La méthode la plus respectueuse de l'environnement consiste donc à
- apporter en couche mince (2 ou 3 kg par m²maxi) du fumier pailleux ou du compost + engrais vert en fin d'été ou automne, directement sur le sol, se méfier des méthodes avec cartons ou autres séparations entre argile et matière organique ;
- laisser la matière organique azotée et carbonée se transformer en humus grâce aux organismes du sol, puis se mêler à l'argile grâce aux vers de terre, durant l'hiver ;
- laisser faire les bactéries du sol qui minéralisent lentement l'humus en ammoniac et nitrate qui se stockent dans le complexe argilo-humique créé, nitrates et ammoniac qui feront pousser les plantes au printemps dans la nature quand le printemps sera là ;
- retourner une à deux fois le sol sur une profondeur peu importante pour aider le travail des vers de terre et apporter plus d'air aux bactéries, accélérant ainsi les processus naturels (le travail du sol a permis l'agriculture et a fait passer l'homme du statut de chasseur cueilleur à celui d'agriculteur, c'est la révolution du néolithique) ;
- utiliser pour les cultures exigeantes un engrais azoté, mais après que le sol soit formé (au printemps en fait), car c'est le complexe argilo-humique qui fixe les nitrates et autres éléments et il ne sert à rien d'en apporter trop en automne ;
- faire cela chaque année car il faut des années pour construire le sol sans bouleverser sa structure.
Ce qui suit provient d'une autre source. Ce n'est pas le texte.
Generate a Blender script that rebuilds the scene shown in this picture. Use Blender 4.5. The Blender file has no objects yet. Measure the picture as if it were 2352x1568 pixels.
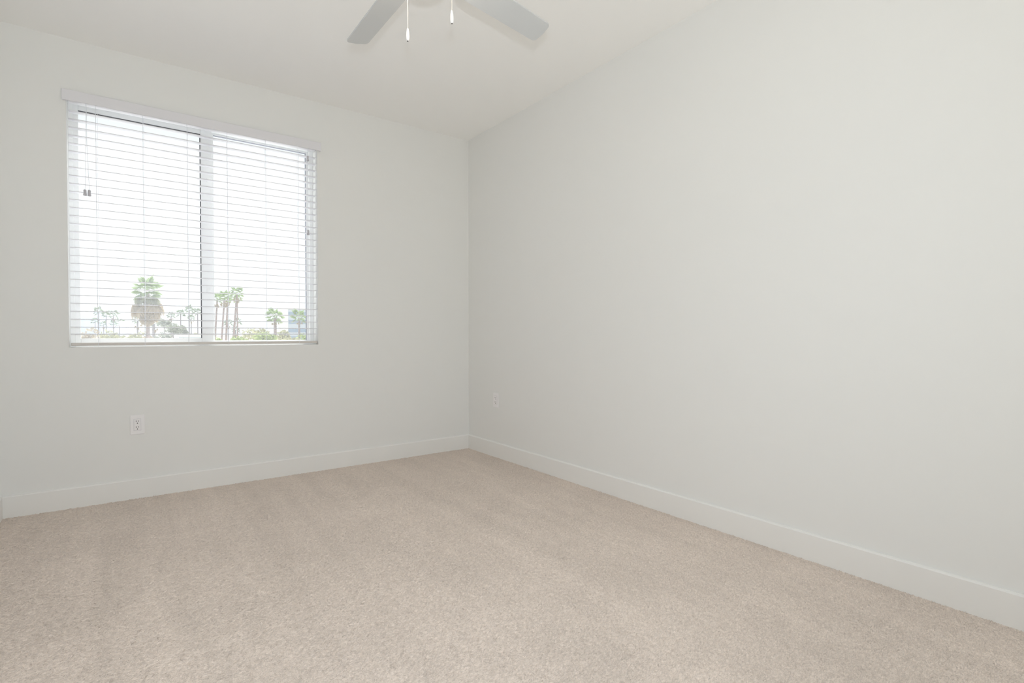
import bpy, bmesh, math, random
import numpy as np
from mathutils import Matrix, Vector

random.seed(7)
rng = np.random.default_rng(7)
SC = bpy.context.scene
COL = SC.collection
PI = math.pi

# ------------------------------------------------------------------ camera
def look(yaw, pitch, roll):
    f = Vector((math.sin(yaw) * math.cos(pitch), math.cos(yaw) * math.cos(pitch), math.sin(pitch)))
    r = Vector((math.cos(yaw), -math.sin(yaw), 0))
    u = r.cross(f)
    r2 = math.cos(roll) * r + math.sin(roll) * u
    u2 = -math.sin(roll) * r + math.cos(roll) * u
    return Matrix((r2, u2, -f)).transposed()

cam_data = bpy.data.cameras.new('camera')
cam_data.sensor_fit = 'HORIZONTAL'
cam_data.sensor_width = 36.0
cam_data.lens = 36.0 * 1206.19 / 2352.0
cam_data.clip_start = 0.02
cam_data.clip_end = 12000
cam = bpy.data.objects.new('camera', cam_data)
COL.objects.link(cam)
cam.matrix_world = Matrix.Translation((-2.3506, -3.8008, 0.9682)) @ look(0.6361, -0.0138, -0.0011).to_4x4()
SC.camera = cam

# ------------------------------------------------------------------ sky, sun, flash, exposure
SKY = 1.02
world = bpy.data.worlds.new('sky')
SC.world = world
world.use_nodes = True
bg = world.node_tree.nodes['Background']
bg.inputs['Color'].default_value = (0.93, 0.965, 1.0, 1)
bg.inputs['Strength'].default_value = SKY

sun_data = bpy.data.lights.new('sun', 'SUN')
sun_data.energy = 6.2
sun_data.angle = math.radians(0.6)
sun_data.color = (1.0, 0.985, 0.96)
sun = bpy.data.objects.new('sun', sun_data)
COL.objects.link(sun)
sun.rotation_euler = Vector((-0.22, -0.45, -0.87)).to_track_quat('-Z', 'Y').to_euler()

# the photographer's flash, on top of the camera (it throws the blade shadow on the ceiling)
flash_data = bpy.data.lights.new('camera_flash', 'SPOT')
flash_data.energy = 60
flash_data.spot_size = math.radians(170)
flash_data.spot_blend = 0.95
flash_data.shadow_soft_size = 0.018
flash_data.color = (0.85, 0.92, 1.0)
flash = bpy.data.objects.new('camera_flash', flash_data)
COL.objects.link(flash)
flash.location = (-2.36, -3.84, 1.10)
flash.rotation_euler = Vector((0.40, 0.85, 0.27)).to_track_quat('-Z', 'Y').to_euler()

# soft fill light added behind the camera, tilted up towards the ceiling
soft_data = bpy.data.lights.new('added_fill', 'AREA')
soft_data.energy = 5.8
soft_data.color = (0.90, 0.95, 1.0)
soft_data.shape = 'RECTANGLE'
soft_data.size = 0.9
soft_data.size_y = 0.9
soft = bpy.data.objects.new('added_fill', soft_data)
COL.objects.link(soft)
soft.location = (-2.35, -4.0, 1.30)
soft.rotation_euler = Vector((0.0, 0.95, 0.42)).to_track_quat('-Z', 'Z').to_euler()

LAMP = 9.0      # brightness of the ceiling fan's light bowl

SC.view_settings.view_transform = 'Standard'
SC.view_settings.look = 'None'
SC.view_settings.gamma = 1.0
SC.view_settings.use_curve_mapping = False
SC.view_settings.exposure = 0.05
SC.cycles.max_bounces = 14
SC.cycles.diffuse_bounces = 12
SC.cycles.transparent_max_bounces = 12
SC.cycles.use_adaptive_sampling = True
SC.cycles.adaptive_threshold = 0.1
SC.cycles.adaptive_min_samples = 16
SC.cycles.use_denoising = True

# ------------------------------------------------------------------ materials
def mat(name, col, rough=0.6, spec=0.4, bump=None, vary=None, metal=0.0, sub=0.0):
    """bump = (scale, strength, distance), vary = (scale, amount)"""
    m = bpy.data.materials.new(name)
    m.use_nodes = True
    nt = m.node_tree
    b = nt.nodes['Principled BSDF']
    b.inputs['Base Color'].default_value = (*col, 1)
    b.inputs['Roughness'].default_value = rough
    b.inputs['Specular IOR Level'].default_value = spec
    b.inputs['Metallic'].default_value = metal
    tc = nt.nodes.new('ShaderNodeTexCoord')
    if bump:
        n = nt.nodes.new('ShaderNodeTexNoise')
        n.inputs['Scale'].default_value = bump[0]
        n.inputs['Detail'].default_value = 3
        nt.links.new(tc.outputs['Object'], n.inputs['Vector'])
        bp = nt.nodes.new('ShaderNodeBump')
        bp.inputs['Strength'].default_value = bump[1]
        bp.inputs['Distance'].default_value = bump[2]
        nt.links.new(n.outputs['Fac'], bp.inputs['Height'])
        nt.links.new(bp.outputs['Normal'], b.inputs['Normal'])
    if vary:
        n = nt.nodes.new('ShaderNodeTexNoise')
        n.inputs['Scale'].default_value = vary[0]
        n.inputs['Detail'].default_value = 4
        nt.links.new(tc.outputs['Object'], n.inputs['Vector'])
        rp = nt.nodes.new('ShaderNodeValToRGB')
        a = vary[1]
        rp.color_ramp.elements[0].position = 0.3
        rp.color_ramp.elements[1].position = 0.7
        rp.color_ramp.elements[0].color = (*[max(0, c * (1 - a)) for c in col], 1)
        rp.color_ramp.elements[1].color = (*[min(1, c * (1 + a)) for c in col], 1)
        nt.links.new(n.outputs['Fac'], rp.inputs['Fac'])
        nt.links.new(rp.outputs['Color'], b.inputs['Base Color'])
    return m

M = {}
M['wall'] = mat('wall_paint', (0.804, 0.805, 0.790), 0.75, 0.2)
M['ceiling'] = mat('ceiling_paint', (0.93, 0.927, 0.915), 0.9, 0.1)
M['trim'] = mat('trim_paint', (0.83, 0.825, 0.805), 0.35, 0.45)
M['carpet_base'] = mat('carpet_backing', (0.6, 0.515, 0.455), 0.95, 0.05)
M['vinyl'] = mat('window_vinyl', (0.84, 0.85, 0.85), 0.4, 0.4)
M['gasket'] = mat('dark_gasket', (0.10, 0.10, 0.11), 0.6, 0.3)
M['gasket_grey'] = mat('grey_gasket', (0.35, 0.36, 0.42), 0.6, 0.3)
M['slat'] = mat('blind_slat', (0.78, 0.78, 0.815), 0.45, 0.35, bump=(60, 0.03, 0.001))
M['rail'] = mat('blind_bottom_rail', (0.66, 0.625, 0.59), 0.45, 0.35)
M['valance'] = mat('blind_valance', (0.765, 0.757, 0.787), 0.45, 0.35)
M['cord'] = mat('blind_cord', (0.78, 0.80, 0.84), 0.8, 0.1)
M['tassel'] = mat('cord_tassel', (0.55, 0.54, 0.58), 0.4, 0.4)
M['plate'] = mat('outlet_plastic', (0.86, 0.845, 0.85), 0.3, 0.45)
M['slot'] = mat('outlet_slot', (0.02, 0.017, 0.017), 0.7, 0.2)
M['fan_white'] = mat('fan_enamel', (0.8, 0.8, 0.8), 0.4, 0.4)
M['blade'] = mat('fan_blade', (0.575, 0.59, 0.595), 0.5, 0.3, vary=(3, 0.015))
M['chain'] = mat('chain_metal', (0.86, 0.80, 0.72), 0.35, 0.5)
M['fob'] = mat('fob_enamel', (0.87, 0.86, 0.86), 0.3, 0.5)
M['hole'] = mat('fob_hole', (0.015, 0.015, 0.015), 0.6, 0.2)
# out of doors
def leaf(name, col, trans, vary):
    """leaf or dry frond that lets part of the light through"""
    m = mat(name, col, 0.7, 0.2, vary=vary)
    nt = m.node_tree
    b = nt.nodes['Principled BSDF']
    tl = nt.nodes.new('ShaderNodeBsdfTranslucent')
    src = b.inputs['Base Color'].links[0].from_socket
    nt.links.new(src, tl.inputs['Color'])
    mx = nt.nodes.new('ShaderNodeMixShader')
    mx.inputs['Fac'].default_value = trans
    nt.links.new(b.outputs[0], mx.inputs[1]); nt.links.new(tl.outputs[0], mx.inputs[2])
    nt.links.new(mx.outputs[0], nt.nodes['Material Output'].inputs['Surface'])
    return m
M['frond'] = leaf('palm_frond', (0.34, 0.46, 0.19), 0.5, (1.2, 0.4))
M['frond_far'] = leaf('far_palm_frond', (0.29, 0.36, 0.25), 0.4, (0.8, 0.3))
M['frond_old'] = leaf('old_palm_frond', (0.36, 0.37, 0.22), 0.35, (0.8, 0.3))
M['dead'] = leaf('dead_frond', (0.50, 0.40, 0.27), 0.3, (1.5, 0.35))
M['trunk'] = mat('palm_trunk', (0.36, 0.27, 0.25), 0.95, 0.1, vary=(3, 0.25))
M['trunk_far'] = mat('far_palm_trunk', (0.28, 0.25, 0.27), 0.95, 0.1)
M['leaf_green'] = leaf('leaf_green', (0.38, 0.46, 0.17), 0.45, (0.6, 0.4))
M['leaf_olive'] = leaf('leaf_olive', (0.44, 0.43, 0.25), 0.4, (0.6, 0.35))
M['leaf_tan'] = leaf('leaf_tan', (0.54, 0.46, 0.34), 0.35, (0.6, 0.3))
M['leaf_grey'] = leaf('leaf_grey', (0.36, 0.38, 0.31), 0.35, (0.6, 0.3))
M['ground'] = mat('dry_ground', (0.46, 0.43, 0.37), 0.95, 0.1, vary=(0.01, 0.2))
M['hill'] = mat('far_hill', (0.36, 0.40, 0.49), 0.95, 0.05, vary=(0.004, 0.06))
M['stucco'] = mat('pale_stucco', (0.60, 0.66, 0.74), 0.9, 0.1)
M['bglass'] = mat('building_glass', (0.28, 0.38, 0.52), 0.25, 0.5)
M['roofing'] = mat('white_roofing', (0.88, 0.875, 0.865), 0.8, 0.1)

def carpet_mat():
    m = bpy.data.materials.new('carpet_yarn')
    m.use_nodes = True
    nt = m.node_tree
    b = nt.nodes['Principled BSDF']
    b.inputs['Roughness'].default_value = 0.95
    b.inputs['Specular IOR Level'].default_value = 0.05
    tc = nt.nodes.new('ShaderNodeTexCoord')
    def noise(scale, detail, sx=1, sy=1):
        mp = nt.nodes.new('ShaderNodeMapping')
        mp.inputs['Scale'].default_value = (sx, sy, 1)
        nt.links.new(tc.outputs['Object'], mp.inputs['Vector'])
        n = nt.nodes.new('ShaderNodeTexNoise')
        n.inputs['Scale'].default_value = scale
        n.inputs['Detail'].default_value = detail
        nt.links.new(mp.outputs['Vector'], n.inputs['Vector'])
        return n
    fine = noise(420, 2)
    tone = noise(2.4, 3)                 # brushed patches of the nap
    stripe = noise(9, 2, 1.0, 0.06)      # vacuum tracks running towards the window
    r1 = nt.nodes.new('ShaderNodeValToRGB')
    r1.color_ramp.elements[0].position = 0.25
    r1.color_ramp.elements[0].color = (0.73, 0.63, 0.56, 1)
    r1.color_ramp.elements[1].position = 0.75
    r1.color_ramp.elements[1].color = (0.93, 0.825, 0.74, 1)
    nt.links.new(fine.outputs['Fac'], r1.inputs['Fac'])
    def mul(a, n, lo, hi):
        mr = nt.nodes.new('ShaderNodeMapRange')
        mr.inputs['From Min'].default_value = 0.3
        mr.inputs['From Max'].default_value = 0.7
        mr.inputs['To Min'].default_value = lo
        mr.inputs['To Max'].default_value = hi
        nt.links.new(n.outputs['Fac'], mr.inputs['Value'])
        mx = nt.nodes.new('ShaderNodeMix')
        mx.data_type = 'RGBA'
        mx.blend_type = 'MULTIPLY'
        mx.inputs['Factor'].default_value = 1
        nt.links.new(a, mx.inputs['A'])
        nt.links.new(mr.outputs['Result'], mx.inputs['B'])
        return mx.outputs['Result']
    c = mul(r1.outputs['Color'], tone, 0.95, 1.04)
    c = mul(c, stripe, 0.96, 1.04)
    gap_shade = noise(200, 1, 0.55, 1.25)    # shade in the gaps between loops, put into the colour
    c = mul(c, gap_shade, 0.87, 1.08)
    nt.links.new(c, b.inputs['Base Color'])
    bp = nt.nodes.new('ShaderNodeBump')
    bp.inputs['Strength'].default_value = 0.5
    bp.inputs['Distance'].default_value = 0.002
    nt.links.new(fine.outputs['Fac'], bp.inputs['Height'])
    nt.links.new(bp.outputs['Normal'], b.inputs['Normal'])
    return m
M['carpet'] = carpet_mat()

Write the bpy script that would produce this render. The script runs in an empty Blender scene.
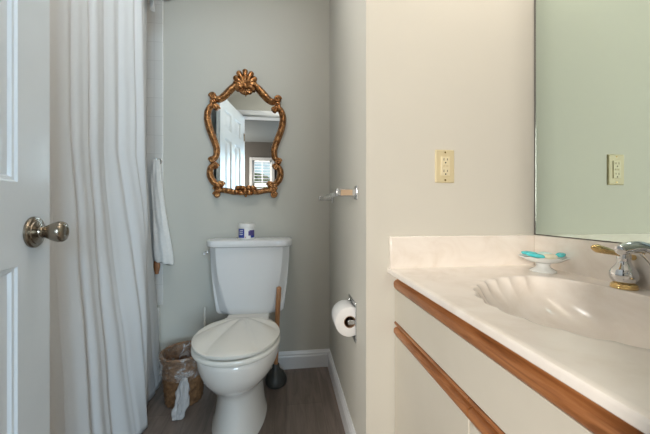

Cela ressemble très étrangement à ce que recommandent depuis des décennies les agronomes. Bizarre.
Il faut éviter deux erreurs : ne pas apporter assez de matière organique, et en apporter trop.
Dans un cas le sol vivra sur ses réserves de matière organique et peu à peu l'argile sera de plus en plus en bloc, on détruira peu à peu le complexe argilo-humique.
Dans l'autre cas, comme on apporte plus de matière organique que ce que les organismes du sol sont capables de transformer en humus et d'intégrer au sol en un an ; on aura deux couches distinctes à la place d'une couche (la couche arable). Cela ne permet pas le stockage des nitrates, on a soit trop d'azote si on met trop de matière organique riche en azote (100% crottin, compost, fumier non pailleux), soit pas assez si on n'en met pas assez ou qu'on n'utilise que de la matière organique pauvre en azote (100% paille).
Une mauvaise solution est de ne pas se casser la tête pour créer le sol et de compenser le lessivage des nitrates par des doses d'azote impressionnantes, en apportant chaque année une nouvelle couche de plusieurs cm de crottin ou autre, ou bien en apportant régulièrement de l'ammonitrate ou du purin d'ortie. De nombreux débutants font cela ce n'est pas une critique. S'ils lisent mon long message jusque là, je les salue, on passe tous par diverses étapes quand on se met au jardinage. Ceux qui savent tout avant d'avoir eu l'humilité de se renseigner ont décroché depuis longtemps.